Appointment of former IGP to Office of Missing Persons sparks alarm

Thursday, 3 June 2021 00:00 -     - {{hitsCtrl.values.hits}}


  • Daughter of slain journalist says appointment proves contempt for victims
  • ITJP says families of disappeared cannot safely engage with OMP 
  • Appointment completes militarisation of transitional justice agencies, says Sooka 

The Government’s decision to appoint a former war-time police chief as a member of the independent Office of Missing Persons (OMP) has drawn sharp criticism from human rights groups and victims. 

On 20 May, the Parliamentary Council recommended former IGP Jayantha Wickramaratne to fill a vacancy in the membership of the OMP, a transitional justice mechanism set up to investigate enforced disappearances in Sri Lanka and recommend reparations and compensation to victims of the crime and their families. 

Wickramaratne’s appointment has alarmed activists and victims who expressed concern that his presence will undermine the work of the OMP and put witnesses and complainants at risk of reprisal. 

Sri Lanka has one of the largest caseloads of enforced disappearances in the world, a legacy of recurrent political violence and a long-established pattern using the abduction of critics and dissidents as a tool of repression. The Office of Missing Persons was established for purposes of seeking the truth about tens of thousands of missing people, investigating their disappearance and determining their fate. 

Tweeting about the appointment on Sunday (30), Ahimsa Wickrematunge, daughter of slain Sunday Leader Editor Lasantha Wickrematunge said the appointment “proved President Gotabaya Rajapaksa’s contempt for victims”. 

The slain journalist’s daughter said that as IGP in 2009, Wickramaratne had ‘derailed’ investigations into her father’s murder. 

“Heartbreaking for victims of enforced disappearances Sandya Eknaligoda and others still seeking answers,” Ahimsa Wickrematunge tweeted. 

As IGP in 2009, Wickramaratne supervised the investigation into the daylight assassination of The Sunday Leader Editor Lasantha Wickrematunge. At least two senior police officers have provided statements to the CID, claiming that Wickramaratne allegedly issued directives to confiscate and destroy the murdered journalist’s notebook. CID investigators at the time believed the notebook which was found inside Lasantha Wickrematunge’s car after his murder, could provide vital evidence about his killers. In March 2018, Wickramaratne obtained an interim order preventing his arrest in the Lasantha Wickrematunge murder case from the Supreme Court. 

The International Truth and Justice Project (ITJP) also condemned Wickramaratne’s appointment at the OMP, saying it “completed” the militarisation of mechanisms established to deliver transitional justice in the aftermath of Sri Lanka’s protracted civil war. 

The move “obliterates” any chance of truth and justice for families of the disappeared, said ITJP Executive Director and South African transitional justice expert Yasmin Sooka. 

Sooka said that as IGP, Wickramaratne had been in charge of three police units named by the United Nations investigation as involved in mass enforced disappearances at the end of the war, and was now tasked with investigating the disappearances himself. 

“Families of the Disappeared in Sri Lanka cannot safely engage with transitional justice mechanisms that include the same security officials in power at the time the violations took place.

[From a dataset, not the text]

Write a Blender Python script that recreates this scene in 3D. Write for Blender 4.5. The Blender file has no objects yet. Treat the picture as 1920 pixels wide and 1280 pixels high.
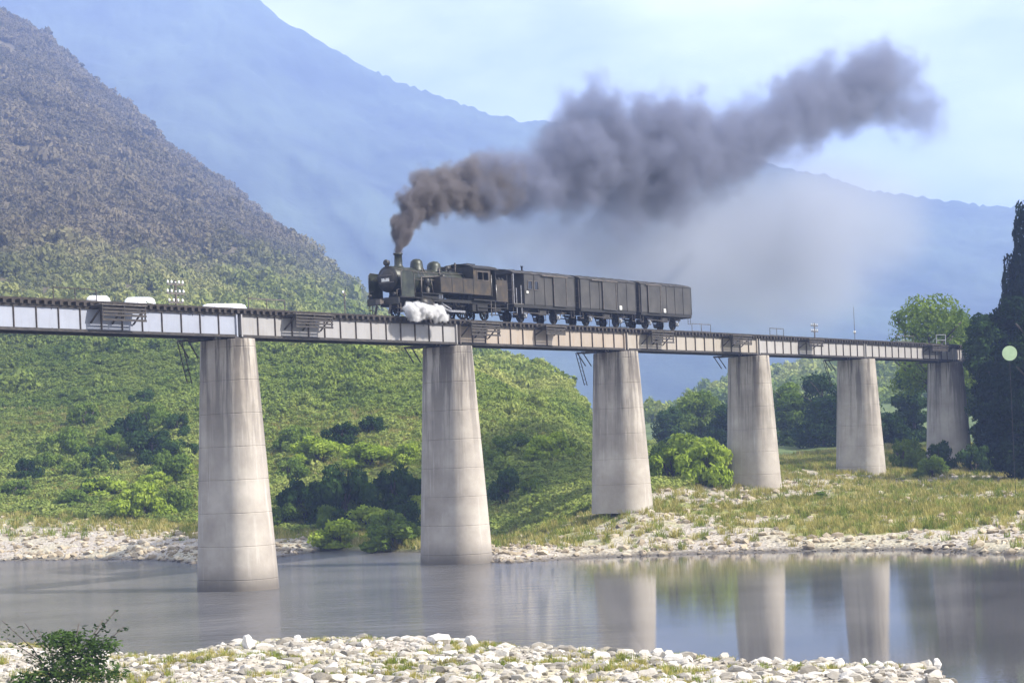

The very existence of these bodies poses a major witness protection risk,” Sooka noted.

Sooka urged victim communities inside and outside Sri Lanka to write to the UN and other donors to urge them not to use their tax money to finance “what has become a vehicle for impunity designed to cover up the Sri Lankan Government’s past crimes.”

The ITJP said the earlier appointment of Justice Upali Abeyratne as Chair of the OMP had been described by victim families as a direct insult and an act of violence. Justice Abeyratne also chaired the Presidential Commission on Political Victimisation who exonerated military officials accused of abduction and murder in several emblematic disappearance cases. His appointment as OMP chair undermined the body’s independence and credibility and its ability function effectively, ITJP said.